DATA TO USE:

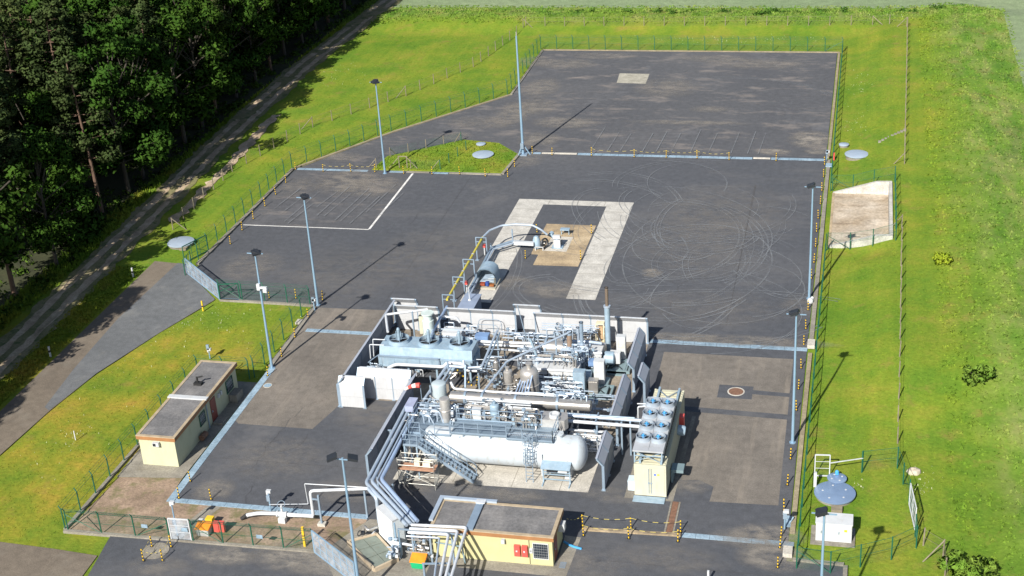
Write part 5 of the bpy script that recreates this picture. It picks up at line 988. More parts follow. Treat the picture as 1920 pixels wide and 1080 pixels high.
# clutter of instruments and valves
def clutter(label, x0, x1, y0, y1, z0, z1, seed, n=9, name='valve_manifold'):
    r = random.Random(seed); t = thing(name, label, 'valve manifold', ((x0+x1)/2, (y0+y1)/2, z0)); b = MB(); W, Hw, fx = [], [], []
    for i in range(int(n*1.5)):
        x, y, z = r.uniform(x0, x1), r.uniform(y0, y1), r.uniform(z0+.3*(z1-z0), z1); k = r.random(); rad = r.choice([.03, .04, .05, .07])
        if k < .5: b.tube([(x, y, z0), (x, y, z), (min(x1, x+r.uniform(.3, 1.2)), y, z), (min(x1, x+r.uniform(.3, 1.2)), y+r.uniform(-.3, .3), z0)], rad, 7)
        else: b.tube([(x0+r.uniform(0, .3), y, z), (x1-r.uniform(0, .3), y, z)], rad, 7)
        if r.random() < .7: W.append(MB().lathe([(.04, -.12), (rad*2+.03, -.08), (rad*2+.03, .08), (.04, .14), (.001, .14)], (x, y, z-.02), (0, 0, 1), 10))
        if r.random() < .45: Hw.append(MB().torus((x+.1, y-.12, z+.12), .12, .018, (0, -.5, 1), 14, 5))
        if r.random() < .4: fx.append(MB().box(x+.15, y-.1, z*.7+z0*.3, x+.36, y+.04, z*.7+z0*.3+.22))
    b.build('pipework', r.choice([PIPE, PIPEW, PIPE, SILVER]), t, True)
    for L_, nm, m in ((W, 'valve', STEEL), (Hw, 'handwheel', DARK), (fx, 'instrument_box', r.choice([WHITE, COOLER, WHITE]))):
        for q in L_: q.build(nm, m, t)
    return t
C_ = [('pipe clutter under the left half of the air cooler', -40., -36.5, 106.3, 108., .1, 1.2, 12), ('pipe clutter under the right half of the air cooler', -36., -32.2, 106.3, 108., .1, 1.2, 12), ('small valves at the left foot of the air cooler', -41.2, -40.2, 104.8, 106.3, .1, 1.7, 8),
      ('upright valve group between cooler corner and separator', -30.2, -29.2, 103.6, 105.4, .1, 3.2, 10), ('valves and flanges left of the domed separator', -28.8, -27.2, 102.2, 104.8, .1, 2.6, 12), ('small bore pipework right of the domed separator', -25., -23.5, 102.6, 104.2, .1, 2.6, 10), ('valve clutter in front of the near engine block', -25.8, -21.8, 103.4, 105.1, .1, 1.7, 16), ('valve clutter under the long exchanger, left half', -31.5, -27.2, 96.9, 98.2, .1, 2.2, 16), ('valve clutter under the long exchanger, right half', -26.8, -22.3, 96.9, 98.2, .1, 2.2, 14),
      ('instruments along the left end of the tank walkway', -33.2, -30.2, 94., 95.8, 3.0, 4.3, 14), ('instruments along the middle of the tank walkway', -29.5, -26., 94.4, 95.6, 3.0, 4.2, 16), ('instruments by the ladder head on the tank walkway', -25.6, -23.4, 93.2, 95.2, 3.1, 4.5, 14), ('dark pump pipework behind the right end of the tank', -21.3, -18.3, 95., 96.8, .1, 2.2, 14), ('valve rack beside the diagonal pipe bend at the barrier', -34.6, -33.2, 94.4, 96.8, .2, 3.6, 14), ('pipework between long exchanger and rack', -31., -24., 97., 98., 1.8, 2.7, 12), ('valves on top of the long exchanger, right end', -23., -20.2, 98.6, 99.4, 3.2, 3.7, 9), ('pipe clutter behind the rear engine by the back barrier', -26., -21.5, 112.2, 114.2, .1, 1.9, 12), ('pipe clutter between engines and rear drum', -27.5, -22., 109.6, 110.2, .1, 2., 12),
      ('small pipework at the right of the air cooler', -31.4, -29.4, 106.2, 109.2, .1, 1.8, 9), ('pumps and valves behind the fans of the cooler', -37.2, -33., 110.4, 113.2, .1, 2.2, 14)]
C_ += [('fine upright pipework between separator and long exchanger', -28.5, -26.9, 100.2, 101.8, .1, 2.3, 8), ('fine pipework at the right end behind the long exchanger', -23.5, -20., 99.8, 102.4, .1, 2.6, 12), ('pipes and gauges above the near engine block', -26., -22.6, 106.2, 107.2, 2., 3.1, 10), ('pipework around the two engine stacks', -24.4, -21.8, 107.8, 109.6, 1., 3.2, 10), ('pipes in front of the thick silver drum', -28.5, -26.6, 108.4, 110.4, .2, 2.2, 10), ('white pipes above the rear drum by the back barrier', -27., -21.5, 111.6, 112.6, 1.6, 2.9, 9), ('vent pipes rising above the tank walkway railing', -29.6, -24., 95.4, 96.4, 3., 4.6, 14), ('small valves along the foot of the back barrier', -31., -24., 113.4, 114.2, .1, 1.3, 10), ('pipes at the foot of the silver exchanger by the barrier', -20.6, -18.6, 99.6, 103.6, .1, 1.4, 9)]
for i, c in enumerate(C_): clutter(c[0], *c[1:7], 40+i, c[7])
# silencer, boxes behind the cooler
vvessel('upright_silencer', 'pale green-grey upright silencer with open dark mouth behind the middle fan', 'silencer', PY(806, 640, 110.6)[0], 110.6, .4, 3.6, .52, mat('silencer_paint', (.52, .60, .58), .45), .05, .7, .42); cabinet('white equipment box right behind the middle fan of the cooler', -36., 111.2, -34.2, 112.4, .2, 2., WHITE, None, 'equipment_box'); cabinet('cream box with dark fan against the back barrier', -39., 113.9, -37.9, 114.7, .3, 2.1, CONTCR, None, 'equipment_box'); cabinet('small blue-grey box behind the right cooler fan', -33., 111.6, -31.8, 112.4, 1.1, 1.6, mat('blue_cover', (.16, .26, .45), .4), None, 'equipment_box')
t = thing('wire_cage', 'rounded wire cage against the back barrier behind the right cooler fan', 'cage', (-32.4, 113.8, 0)); b = MB()
for yy in (113.4, 114.5): b.tube([(-33.4, yy, 0), (-33.4, yy, 1.9), (-31.2, yy, 1.9), (-31.2, yy, 0)], .03, 6, 0, .5)
for z in (.5, 1., 1.5): b.bar((-33.4, 113.4, z), (-31.2, 113.4, z), .02); b.bar((-31.2, 113.4, z), (-31.2, 114.5, z), .02)
b.build('hoops', STEEL, t)
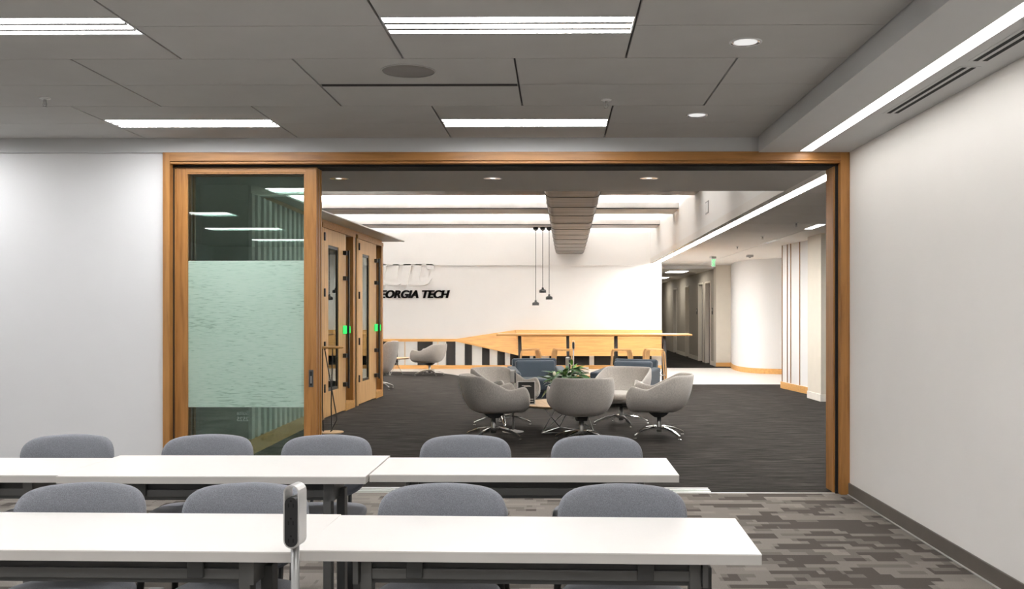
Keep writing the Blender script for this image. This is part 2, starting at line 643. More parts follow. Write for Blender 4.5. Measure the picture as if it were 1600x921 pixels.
def make_troffer():
    t = thing('ceiling_light', 'x', 'light', group='three-strip recessed ceiling lights')
    b = B()
    b.box(0.004, 1.215, -0.136, -0.128, 0.0, 0.02).box(0.004, 1.215, 0.128, 0.136, 0.0, 0.02)
    b.box(0.004, 0.012, -0.128, 0.128, 0.0, 0.02).box(1.207, 1.215, -0.128, 0.128, 0.0, 0.02)
    b.box(0.012, 1.207, -0.128, 0.128, 0.016, 0.02)
    obj('housing', b, 'white_metal', t)
    for y0 in (-0.126, -0.0305, 0.065):
        obj('lens', B().box(0.014, 1.205, y0, y0 + 0.061, 0.002, 0.014), 'e_troffer', t)
    for y0 in (-0.0648, 0.0307):
        obj('divider', B().box(0.014, 1.205, y0, y0 + 0.0341, -0.004, 0.014), 'pole', t)
    return t


tro = make_troffer()
labels = {(0, 1): 'ceiling light with three glowing strips at top left, cut by the picture edge',
          (1, 1): 'ceiling light with three glowing strips at top centre, largest in view',
          (0, 0): 'ceiling light with three glowing strips above the frosted sliding door',
          (1, 0): 'ceiling light with three glowing strips above the middle of the wood opening'}
first = True
for r, yc in enumerate((7.065, 4.67, 2.28, -0.12, -2.52)):
    for cidx, x in enumerate((-3.28, -0.842, -5.718)):
        lab = labels.get((cidx, r), 'recessed ceiling light with three strips out of the direct view')
        if cidx == 2 and r >= 2:
            lab = 'ceiling light reflected as the ' + ('highest', 'middle', 'lowest')[r - 2] + ' bright streak at left in the door glass'
        if first:
            o = tro
            o.location = (x, yc, CZ)
            o['label'] = lab
            first = False
        else:
            o = dup(tro, (x, yc, CZ if r < 2 else CZ - 0.02), 0, lab)

vt = thing('ceiling_vent', 'black linear air slot between two ceiling tiles below the round speaker', 'air vent', (-1.4515, 5.874, CZ))
obj('slot', B().box(0.01, 1.21, -0.012, 0.026, 0.006, 0.02), 'black_gap', vt)
obj('edge_strip', B().box(0.01, 1.21, 0.026, 0.03, -0.003, 0.02), 'groove', vt)
sp = thing('ceiling_speaker', 'round grey speaker set flush in a ceiling tile', 'speaker', (-0.855, 5.54, CZ))
obj('grille', B().lathe([(0.0, -0.006), (0.10, -0.006), (0.145, -0.004), (0.15, 0.0)], 40, cap=False), 'speaker_grille', sp, smooth=True)
obj('rim', B().lathe([(0.150, 0.0), (0.150, -0.005), (0.157, -0.005), (0.157, 0.0)], 40, cap=False), 'tile', sp)


def sprinkler(x, y, z, label, group='ceiling sprinklers'):
    t = thing('sprinkler', label, 'sprinkler', (x, y, z), 0, group)
    obj('escutcheon', B().lathe([(0.0, 0), (0.036, 0), (0.034, -0.006), (0.012, -0.012), (0, -0.012)], 20, cap=False), 'white_metal', t, smooth=True)
    obj('nozzle', B().tube([(0, 0, -0.008), (0, 0, -0.03), (0, 0, -0.045)], [0.009, 0.011, 0.005], 10).tube([(-0.008, 0, -0.03), (-0.014, 0, -0.045), (-0.004, 0, -0.058)], 0.002, 6).tube([(0.008, 0, -0.03), (0.014, 0, -0.045), (0.004, 0, -0.058)], 0.002, 6), 'steel', t, smooth=True)
    obj('deflector', B().lathe([(0.0, -0.058), (0.014, -0.058), (0.014, -0.061), (0, -0.061)], 14, cap=False), 'steel', t)


sprinkler(-3.316, 6.21, CZ, 'small metal sprinkler head in the classroom ceiling near the left edge')
sprinkler(0.322, 6.29, CZ, 'small metal sprinkler head in the classroom ceiling right of centre')


def downlight(x, y, z, r, label, group, strength='e_down', lr=0.8):
    t = thing('downlight', label, 'light', (x, y, z), 0, group)
    obj('trim_ring', B().lathe([(r, 0.0), (r, -0.004), (r * 1.12, -0.002), (r * 1.12, 0.0)], 32, cap=False), 'white_metal', t, smooth=True)
    obj('reflector', B().lathe([(r, -0.003), (r * 0.8, -0.0008), (lr * r, -0.0005)], 32, cap=False), 'reflector', t, smooth=True)
    obj('lamp', B().lathe([(0.0, -0.003), (r * lr * 0.6, -0.0028), (r * lr, -0.0008)], 32, cap=False), strength, t)
    return t


M['e_down_c'] = emit('classroom downlight lamp', (1.0, 0.98, 0.95), 0.55)
M['e_down_l'] = emit('lounge downlight lamp', (1.0, 0.96, 0.9), 1.0)
downlight(0.972, 4.967, CZ, 0.075, 'larger round downlight at upper right of the classroom ceiling', 'classroom downlights', 'e_down_c')
downlight(0.987, 6.79, CZ, 0.075, 'smaller-looking round downlight near the wood opening in the classroom ceiling', 'classroom downlights', 'e_down_c')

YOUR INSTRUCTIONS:
Find each line in the records holding the string "script" and show it.

TASK SOLUTION:
Write part 5 of the bpy script that recreates this picture. It picks up at line 988. More parts follow. Treat the picture as 1920 pixels wide and 1080 pixels high.
Keep writing the Blender script for this image. This is part 2, starting at line 643. More parts follow. Write for Blender 4.5. Measure the picture as if it were 1600x921 pixels.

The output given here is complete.